Resident Benjamin Allen told Council that he was “very leery of any 10-year agreement” approved by a Council that “you guys won’t be part of.”

That thought was echoed by former city councilor Jackie Augustine, who said approval of the pact, which was unanimous, was not a good “last act by an outgoing Council.”

Allen also said he felt the city was “being dictated to” when it came to the terms, while Augustine suggested there were no metrics to back up the dollar amount decided upon.

Under the proposal, HWS “donations” would go from $220,000 in 2022 to $258,000 in the 10th year. Under the previously approved plan, HWS paid the city $160,000 in 2012, with the amount gradually rising to about $191,000 in the last year of the 10-year pact, 2021.

The new agreement reflects a $25,000 increase from the last year of the current pact to the first year of the new one.

The original agreement was developed in the face of a potential legal challenge to City Council’s approval of a Transportation Benefit Assessment District, approved in 2011, which would have required all city properties, both taxable and tax-exempt, to pay a fee toward the $2 million cost of maintaining city streets.

In the face of a possible legal challenge by HWS and other not-for-profits, the plan was scrapped by Council in exchange for a settlement that provided the city with money from HWS and Finger Lakes Health over a 10-year period. Finger Lakes Health pays the city a much smaller amount under the current pact: from $40,000 in the first year, 2012, to nearly $47,000 in 2021. Finger Lakes Health and the city have yet to reach an accord on a separate deal.

Councilors denied HWS dictated the terms of the new pact.

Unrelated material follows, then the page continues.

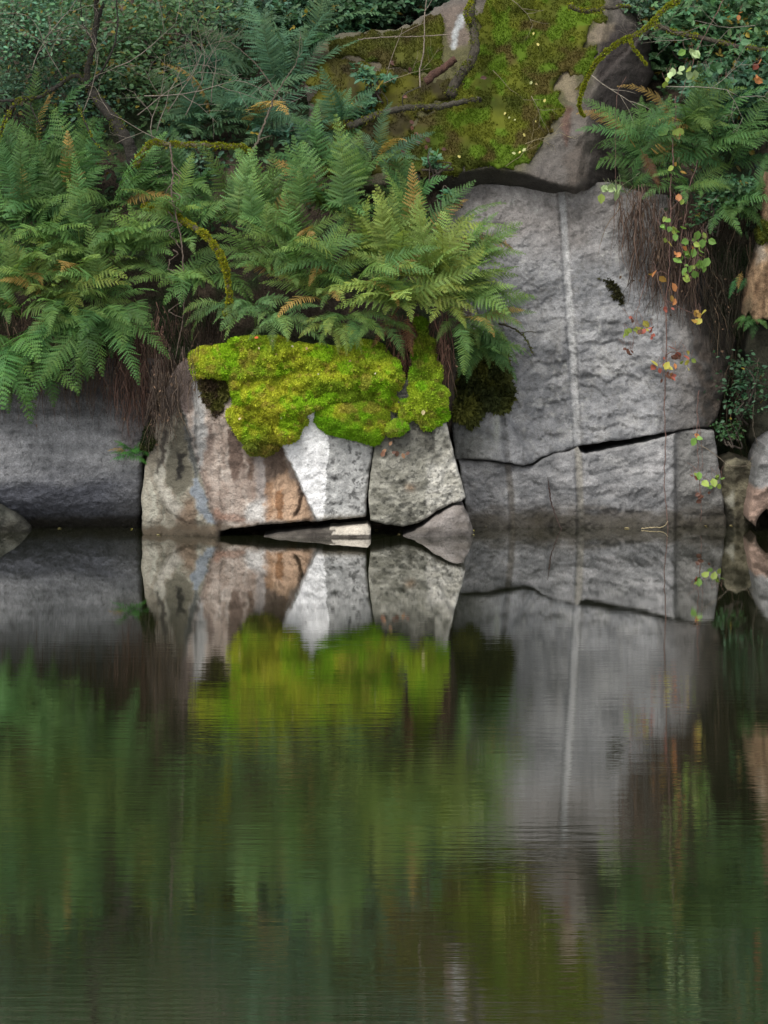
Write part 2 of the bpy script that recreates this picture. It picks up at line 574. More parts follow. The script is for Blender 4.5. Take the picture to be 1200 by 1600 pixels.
# stained rock with the white facet
def d_stain(px, py):
    s1 = side(px, py, (272, 600), (336, 822))   # >0 right of the crease
    s2 = side(px, py, (446, 706), (494, 812))
    A = 0.20 - 0.0006 * (px - 300) + 0.0016 * np.clip(-s1, 0, 60)
    B = 0.12 + 0.0003 * (380 - px)
    y = np.where(s1 > 0, B - 0.0, A)
    # bluish recess beside the crease
    y = y + 0.05 * sstep(0, 6, s1) * sstep(40, 6, s1) * sstep(650, 740, py)
    # orange side recedes before the bright facet
    y = y + 0.0016 * np.clip(px - 415, 0, 60)
    Cf = 0.02 + 0.0009 * (px - 470) - 0.0010 * (py - 740) * 0.3
    y = np.where(s2 > 0, Cf, y)
    y = y - 0.10 * sstep(700, 830, py) * (s2 <= 0)
    y = y + 0.16 * sstep(640, 550, py)
    low = sstep(818, 834, py) * 0.10
    cr = np.exp(-(seg_dist(px, py, [(300, 600), (308, 650), (306, 700)]) / 2.5) ** 2) * 0.03
    cr2 = np.exp(-(seg_dist(px, py, [(250, 770), (262, 800), (285, 815)]) / 2.2) ** 2) * 0.03
    cr3 = np.exp(-(seg_dist(px, py, [(473, 772), (468, 795), (460, 806)]) / 1.6) ** 2) * 0.05
    return y - low + cr + cr2 + cr3 + 0.03 * fbm(px / 50, py / 60, 60, 4) * (s2 <= 0) + 0.010 * fbm(px / 10, py / 10, 61, 4)


def b_stain(px, py):
    s1 = side(px, py, (272, 600), (336, 822))
    s2 = side(px, py, (446, 706), (494, 812))
    t = fbm(px / 26, py / 50, 62, 5)
    a = mixc((0.20, 0.185, 0.14), (0.38, 0.35, 0.28), 0.5 + 0.7 * t)
    b = mixc((0.27, 0.21, 0.17), (0.45, 0.38, 0.32), 0.5 + 0.7 * t)
    c = np.where((s1 > 0)[:, None], b, a)
    st = fbm(px / 4.5 + 2 * fbm(px / 20, py / 20, 73, 2), py / 60, 71, 4)
    c = c * (1 + 0.28 * st[:, None] * np.array((0.8, 1.0, 1.1)))
    cr = np.exp(-(seg_dist(px + 3 * fbm(px / 8, py / 8, 72, 2), py, [(340, 620), (346, 680), (342, 750), (350, 812)]) / 1.0) ** 2)[:, None] * 0.5
    c = c * (1 - cr)
    return np.where((s2 > -0.5)[:, None], mixc((0.40, 0.40, 0.38), (0.52, 0.52, 0.49), 0.5 + fbm(px / 9, py / 9, 63, 4)), c)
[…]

“These are conversations we’ve been having,” said Second Ward Councilor Paul D’Amico, one of six outgoing councilors. “I like the relationship we have with the Colleges, and it started with Mr. Gearan (former HWS president Mark Gearan).”

Fifth Ward Councilor Jason Hagerman, who like D’Amico also declined to run for reelection, agreed that HWS is not controlling the city and that the Colleges have “shown some goodwill” by working on a new pact well before the current one ends.

Third Ward Councilor Steve Valentino, who will become the city’s next mayor on Jan. 1, likes the payment plan as well.

“It’s a positive agreement and a good decision for the city to make,” he said.

Valentino said other city not-for-profits should contribute as well.

“We are challenging other non-profits to do the same thing and provide the same benefits,” he said.

Fourth Ward Councilor Ken Camera, who will be returning to Council, didn’t necessarily like the payment plan but was worried that if it was rejected, the city could end up with nothing.

Many council candidates this fall noted the city’s large amount of non-taxable property — about 60 percent — and many times they singled out HWS as not doing enough for the city in return for services. In particular, they pointed to the large number of false alarms that draw city firefighters to the campus at a cost.

City Manager Sage Gerling said the city is continuing to address the issue and has noted that $25,000 of each of the payments under the new agreement goes directly to fire-protection costs.

HWS spokesperson Cathy Williams issued a statement to the Finger Lakes Times following the approval of the new agreement.

“Hobart and William Smith Colleges have voluntarily chosen to extend the 2011 commitment to the city of Geneva for another 10 years, and have added an additional provision to support the efforts of the city’s fire department,” the statement read. “The Colleges remain deeply appreciative of the very strong working relationship Hobart and William Smith have with the city of Geneva. This commitment … is one of the many ways in which our faculty, staff and students engage with the Geneva community.”

The pact first came before Council in November but was delayed for a month in light of Council and residents’ concerns.

The approved agreement ended up being the same one presented before Council in November.